Using the material below, repeat exactly the lines from the one with "Generate a Blender" through the one with "COL = scene.collection", ends included, without any images.

--- Source data ---

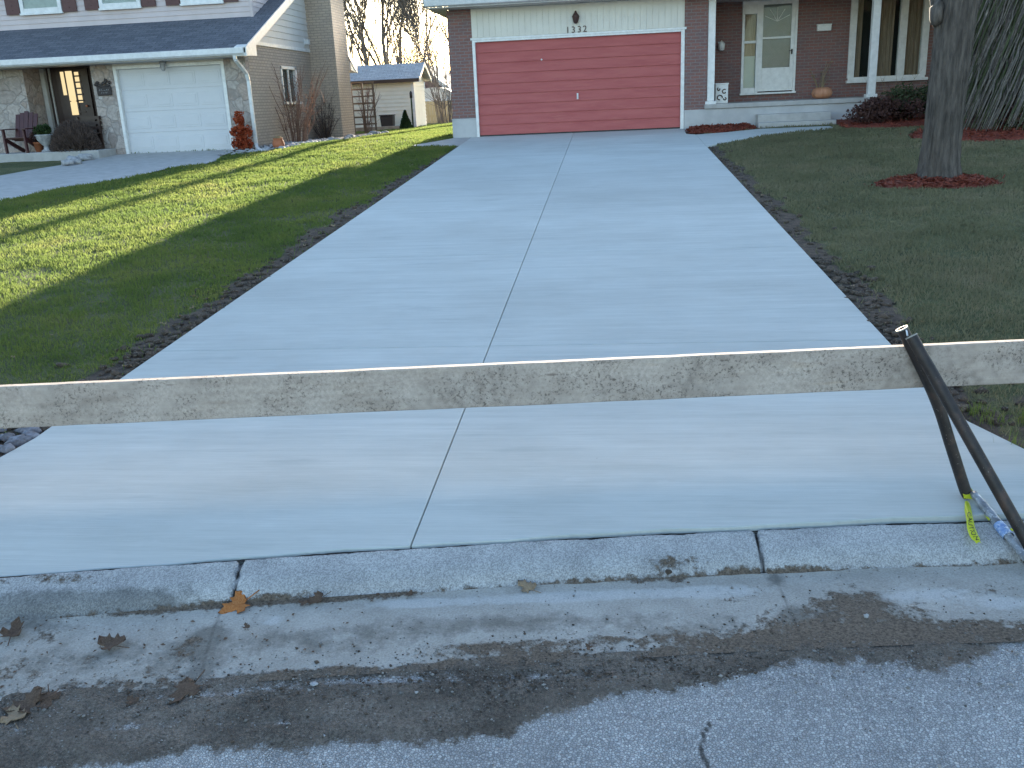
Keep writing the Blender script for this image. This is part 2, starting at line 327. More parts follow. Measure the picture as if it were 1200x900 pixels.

---
--- Source data ---

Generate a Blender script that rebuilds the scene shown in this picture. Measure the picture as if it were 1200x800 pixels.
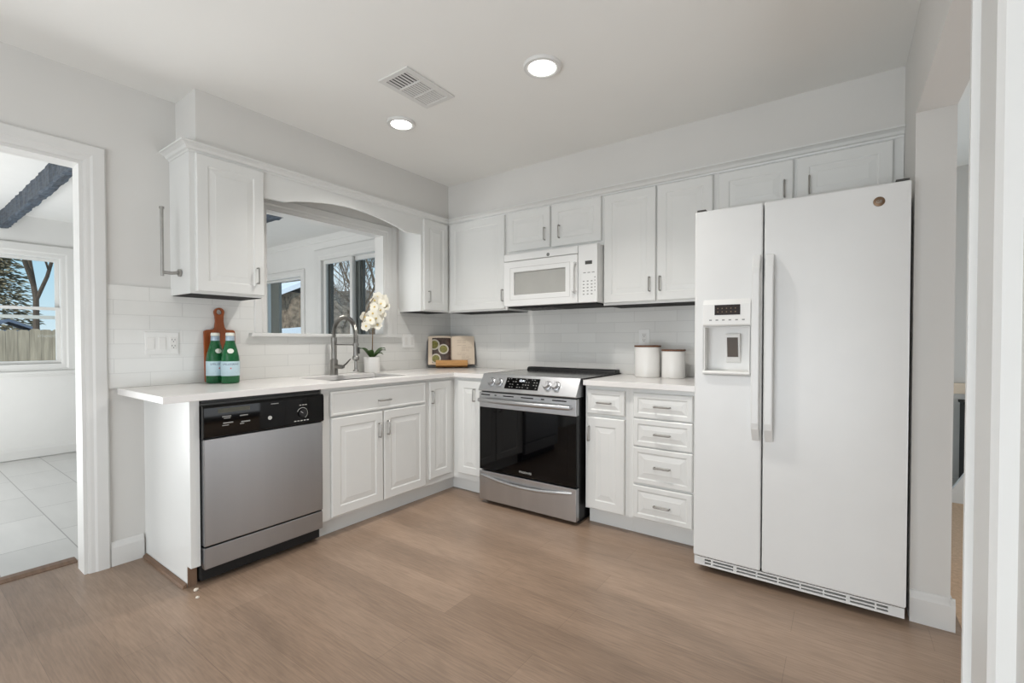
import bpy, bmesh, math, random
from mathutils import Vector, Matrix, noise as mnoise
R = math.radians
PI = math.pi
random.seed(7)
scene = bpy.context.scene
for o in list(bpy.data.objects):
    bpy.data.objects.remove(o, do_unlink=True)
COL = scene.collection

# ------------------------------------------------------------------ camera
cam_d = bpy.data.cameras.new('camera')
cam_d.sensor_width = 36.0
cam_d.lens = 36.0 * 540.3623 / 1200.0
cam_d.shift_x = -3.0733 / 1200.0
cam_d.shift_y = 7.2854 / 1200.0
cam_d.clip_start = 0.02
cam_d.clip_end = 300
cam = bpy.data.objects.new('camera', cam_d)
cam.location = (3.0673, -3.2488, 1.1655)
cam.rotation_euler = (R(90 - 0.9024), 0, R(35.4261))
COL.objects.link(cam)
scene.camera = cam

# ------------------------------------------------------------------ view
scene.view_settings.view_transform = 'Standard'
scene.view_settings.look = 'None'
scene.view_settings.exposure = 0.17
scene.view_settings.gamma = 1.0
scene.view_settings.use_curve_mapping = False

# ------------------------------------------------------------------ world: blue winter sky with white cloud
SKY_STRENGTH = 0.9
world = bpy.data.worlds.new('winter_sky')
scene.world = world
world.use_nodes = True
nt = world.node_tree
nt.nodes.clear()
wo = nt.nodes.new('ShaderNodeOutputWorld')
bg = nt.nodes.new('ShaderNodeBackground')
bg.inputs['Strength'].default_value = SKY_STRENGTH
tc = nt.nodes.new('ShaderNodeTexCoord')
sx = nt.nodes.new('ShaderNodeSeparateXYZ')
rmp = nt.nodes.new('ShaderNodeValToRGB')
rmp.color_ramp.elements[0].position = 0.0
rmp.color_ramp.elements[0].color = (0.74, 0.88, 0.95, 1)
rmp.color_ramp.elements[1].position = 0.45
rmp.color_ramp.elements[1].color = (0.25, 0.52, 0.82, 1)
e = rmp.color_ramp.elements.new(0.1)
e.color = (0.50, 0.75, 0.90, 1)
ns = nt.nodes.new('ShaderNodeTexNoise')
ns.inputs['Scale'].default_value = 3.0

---

_Result below_:
Generate a Blender script that rebuilds the scene shown in this picture. Measure the picture as if it were 1200x800 pixels.
import bpy, bmesh, math, random
from mathutils import Vector, Matrix, noise as mnoise
R = math.radians
PI = math.pi
random.seed(7)
scene = bpy.context.scene
for o in list(bpy.data.objects):
    bpy.data.objects.remove(o, do_unlink=True)
COL = scene.collection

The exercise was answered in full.